Just yesterday at BB World Forum Europe, broadband providers called for help in understanding what the rules and regulations will be in building and operating what they call the Next-Generation Network (NGN). Net Neutrality proponents need to answer this call with clarity of purpose and with a true understanding of the challenges these companies face in meeting tomorrow’s demand for broadband.

Regulators need to go early and they need to go fast – there’s a long deployment cycle for some of what we’re talking about. Can you imagine if I called up an investor and said, ‘hey, how do you feel about investing in our fibre-to-the-home project, oh by the way, we don’t know what the rules are. -Scott Alcott, Executive VP, service delivery platforms at Belgacom.

The good news is that broadband usage has finally come into its own. Peer-to-peer file sharing, streaming video, audio, gaming and other rich media experiences are now integrated into the way we use the medium.  Tomorrow’s users will experience a far richer Internet than we have today. The question of what business models can enable broadband providers to continue scaling capacity to deliver tomorrow’s experiences is an important one. Our goal should be to define consumer rights, protect the Internet’s unique value propositions, and provide the BB industry with clear options for leveraging demand.

Where are we willing to allow market forces to exist? What are we absolutely committed to protecting?

When it comes to leveraging market forces, I believe users should have more responsibility for the capacity they use, and that broadband providers should be free to experiment with pricing models that leverage high speed and high capacity.

The Google statement above makes the point that “telephone companies are not permitted to tell consumers who they can call or what they can say.” True enough. But if I call Austria or China the phone company has every right to pass the higher cost of the call on to me. By reserving the right to do so they protect customers from added costs or lower quality of service because of my unusual demands on the system. You might think that our roads and highways are free, and the web is like a system of roads, so why can’t it operate in the same way. The fact is there are tolls for roads, bridges and highways all over the world that help ensure those assets are maintained for the people who use them.

Today some consumers already willingly pay extra for higher speed connections. The NGN will deliver an improved “ultra broadband”. The industry should charge a premium for NGN speeds while educating consumers on the cost/benefit equation of enhanced connections. We as consumers will receive more and more of our consumable entertainment, personal communication and 3rd party services from our broadband connections; and all of those offerings will continue to get richer and more dynamic.
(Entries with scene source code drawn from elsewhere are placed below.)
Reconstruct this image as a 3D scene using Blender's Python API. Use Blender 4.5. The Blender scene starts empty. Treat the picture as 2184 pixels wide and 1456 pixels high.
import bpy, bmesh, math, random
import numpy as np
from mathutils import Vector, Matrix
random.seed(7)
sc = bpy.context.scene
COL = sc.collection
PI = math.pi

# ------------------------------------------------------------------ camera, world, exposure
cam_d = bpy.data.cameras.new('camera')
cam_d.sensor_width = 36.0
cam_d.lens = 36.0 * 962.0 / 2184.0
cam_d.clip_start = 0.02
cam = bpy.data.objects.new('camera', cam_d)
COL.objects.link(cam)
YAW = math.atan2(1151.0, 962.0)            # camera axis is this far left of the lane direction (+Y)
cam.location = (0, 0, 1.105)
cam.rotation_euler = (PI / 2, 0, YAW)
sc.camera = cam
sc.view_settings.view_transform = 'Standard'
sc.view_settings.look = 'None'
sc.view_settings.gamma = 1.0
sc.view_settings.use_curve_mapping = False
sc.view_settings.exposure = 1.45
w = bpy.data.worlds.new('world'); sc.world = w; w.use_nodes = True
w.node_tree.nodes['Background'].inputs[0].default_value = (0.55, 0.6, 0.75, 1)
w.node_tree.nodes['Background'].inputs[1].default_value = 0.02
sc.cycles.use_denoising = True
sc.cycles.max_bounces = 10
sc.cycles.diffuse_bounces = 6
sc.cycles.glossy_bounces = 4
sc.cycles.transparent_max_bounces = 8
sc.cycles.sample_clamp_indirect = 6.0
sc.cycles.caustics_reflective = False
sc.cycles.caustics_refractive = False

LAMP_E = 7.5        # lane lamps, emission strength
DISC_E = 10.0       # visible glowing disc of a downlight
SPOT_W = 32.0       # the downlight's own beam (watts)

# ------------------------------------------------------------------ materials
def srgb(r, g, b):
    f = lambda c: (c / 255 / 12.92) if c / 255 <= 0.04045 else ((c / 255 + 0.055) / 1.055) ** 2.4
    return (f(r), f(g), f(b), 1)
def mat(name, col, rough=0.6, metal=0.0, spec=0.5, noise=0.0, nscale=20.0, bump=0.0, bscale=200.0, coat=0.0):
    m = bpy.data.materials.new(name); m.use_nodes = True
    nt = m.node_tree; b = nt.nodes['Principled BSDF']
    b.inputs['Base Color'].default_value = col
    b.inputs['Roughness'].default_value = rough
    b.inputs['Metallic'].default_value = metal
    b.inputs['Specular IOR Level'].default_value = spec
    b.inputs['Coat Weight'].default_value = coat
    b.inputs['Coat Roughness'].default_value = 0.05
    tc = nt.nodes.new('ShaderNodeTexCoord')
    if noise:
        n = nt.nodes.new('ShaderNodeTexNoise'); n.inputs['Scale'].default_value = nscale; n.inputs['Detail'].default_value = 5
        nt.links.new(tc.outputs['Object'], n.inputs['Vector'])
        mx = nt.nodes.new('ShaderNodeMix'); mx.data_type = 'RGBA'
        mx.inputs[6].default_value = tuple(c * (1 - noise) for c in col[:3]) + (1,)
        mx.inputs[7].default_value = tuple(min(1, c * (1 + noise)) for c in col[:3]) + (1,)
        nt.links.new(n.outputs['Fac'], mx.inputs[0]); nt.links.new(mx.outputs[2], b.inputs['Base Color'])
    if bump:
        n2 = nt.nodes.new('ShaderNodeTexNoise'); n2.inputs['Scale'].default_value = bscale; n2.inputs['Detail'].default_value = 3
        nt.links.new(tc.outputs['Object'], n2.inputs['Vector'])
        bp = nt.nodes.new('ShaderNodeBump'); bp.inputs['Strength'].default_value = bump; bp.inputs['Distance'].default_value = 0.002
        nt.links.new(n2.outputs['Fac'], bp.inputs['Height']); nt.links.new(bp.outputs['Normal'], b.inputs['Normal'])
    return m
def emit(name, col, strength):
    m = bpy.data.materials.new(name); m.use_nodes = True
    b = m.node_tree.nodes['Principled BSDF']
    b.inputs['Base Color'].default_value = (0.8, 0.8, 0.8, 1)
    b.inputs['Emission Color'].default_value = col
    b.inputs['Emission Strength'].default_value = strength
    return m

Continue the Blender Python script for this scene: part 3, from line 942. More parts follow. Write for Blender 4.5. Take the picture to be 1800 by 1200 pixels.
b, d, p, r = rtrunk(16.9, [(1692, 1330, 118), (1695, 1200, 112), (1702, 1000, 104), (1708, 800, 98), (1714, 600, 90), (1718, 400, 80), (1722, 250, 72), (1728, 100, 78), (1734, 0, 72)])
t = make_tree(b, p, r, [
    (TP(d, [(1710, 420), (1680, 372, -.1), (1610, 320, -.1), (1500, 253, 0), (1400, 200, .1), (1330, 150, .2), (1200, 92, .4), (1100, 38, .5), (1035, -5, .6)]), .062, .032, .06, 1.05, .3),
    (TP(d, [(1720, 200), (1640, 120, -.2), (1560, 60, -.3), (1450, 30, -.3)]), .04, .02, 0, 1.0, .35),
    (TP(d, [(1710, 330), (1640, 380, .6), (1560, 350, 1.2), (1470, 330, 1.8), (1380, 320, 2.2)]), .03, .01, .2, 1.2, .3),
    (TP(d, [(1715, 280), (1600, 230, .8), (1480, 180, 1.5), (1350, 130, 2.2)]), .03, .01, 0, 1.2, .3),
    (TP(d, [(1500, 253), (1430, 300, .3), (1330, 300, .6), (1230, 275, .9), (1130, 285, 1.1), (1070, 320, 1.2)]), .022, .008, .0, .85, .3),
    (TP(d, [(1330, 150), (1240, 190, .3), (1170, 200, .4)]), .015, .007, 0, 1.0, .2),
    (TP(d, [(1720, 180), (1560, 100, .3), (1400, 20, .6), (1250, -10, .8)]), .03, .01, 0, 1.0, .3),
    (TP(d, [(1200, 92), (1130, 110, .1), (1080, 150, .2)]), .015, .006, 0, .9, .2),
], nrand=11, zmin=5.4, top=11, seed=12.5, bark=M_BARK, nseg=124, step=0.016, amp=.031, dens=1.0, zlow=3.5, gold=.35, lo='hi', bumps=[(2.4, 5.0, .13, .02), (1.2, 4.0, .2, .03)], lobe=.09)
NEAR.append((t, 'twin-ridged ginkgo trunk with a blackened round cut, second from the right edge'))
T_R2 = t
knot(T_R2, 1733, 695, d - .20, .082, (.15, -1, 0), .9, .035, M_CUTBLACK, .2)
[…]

The industry should also be allowed to place reasonable restraints on the bandwidth capacity user can access with basic service. Users involved in ultra-high capacity activities like peer-to-peer file sharing should pay for the increased demands they place on the system. We should encourage the Broadband Industry to experiment with pricing that leverages a range of reasonable connection speeds and capacity allowances to discover what the market will bear. We should also ensure that local and regional markets give the consumer a healthy amount of choices among  BB service providers to spur competition.

Why should we do this? Because the costs associated with delivering data over the Internet continues to decrease year after year, even as usage skyrockets. Allowing BB companies to prioritize data by user contract will not drive up rates. In fact, it could lower rates for average users. And it can give the BB industry a framework for managing capacity and leveraging market forces, ensuring that the way data is managed online remains fare and transparent.

TV, radio, print, mobile communications, energy, you name it… just about every form of media, communication format and utility has succumb to some form of tiered pricing based on usage. This has helped communication, media and technology companies produce products for a wider variety of markets (Cable, Satellite Radio, Online Subscriptions). Tiered pricing is a proven model for keeping markets competitive, selection rich, and quality high.

My allowing the BB industry to pursue pricing models based on usage, the Net Neutrality movement can ensure that we protect the web’s most vital value proposition.

Not too long ago distribution channels were scarce. The enormous difficulties inherent in reaching out to mass audiences with communication, information or products was the single largest factor in determining what most of us bought, read, watched and, often times, thought. That world is gone because the Internet has created a marketplace where barriers are low and distribution is cheap. We must focus on ensuring that big business can never leverage market conditions to reclaim those old advantages around distribution. Prioritization, which will always be an important part of a transparent and fair Internet, should always be determined by our contracted relationships with our broadband providers. If I’m paying for a specified broadband speed and capacity, I should expect that my connection to the entire Internet universe, and all my online activities, will occur at that contracted rate. Broadband companies should never have the right to prioritize the speed or accessibility of a given website, technology, service or company based on their relationship, or lack thereof, with that company. The BB industry should be allowed to prioritize packets by the users within their networks, and not by the data, technology or content being consumed by those users.

At yesterday’s BBWF Europe summit industry executives struggled openly with the challenges of delivering broadband services over mobile platforms.

…prioritization of services will be an issue on mobile networks, particularly as they start transporting healthcare and other services. For example, an instant heart-read or a diabetes feedback is certainly more important than YouTube. Prioritization does matter. – Steve Pusey, CTO of Vodefone

What if the YouTube stream I’m viewing is showing me how to help my friend, who’s gone into diabetic shock? Industry prioritization by content is dangerous for too many reasons. We as users should get the Internet that we choose, at the speed and capacity that we pay for. Net Neutrality should redefine or refine its position to allow the BB industry to explore new business models through direct relationships with its customers, and the marketplace. Net Neutrality advocates should refocus on protecting an equal playing field for content. This compromise can help ensure that we will all experience the same high value Internet on a higher performance Internet infrastructure in the years to come.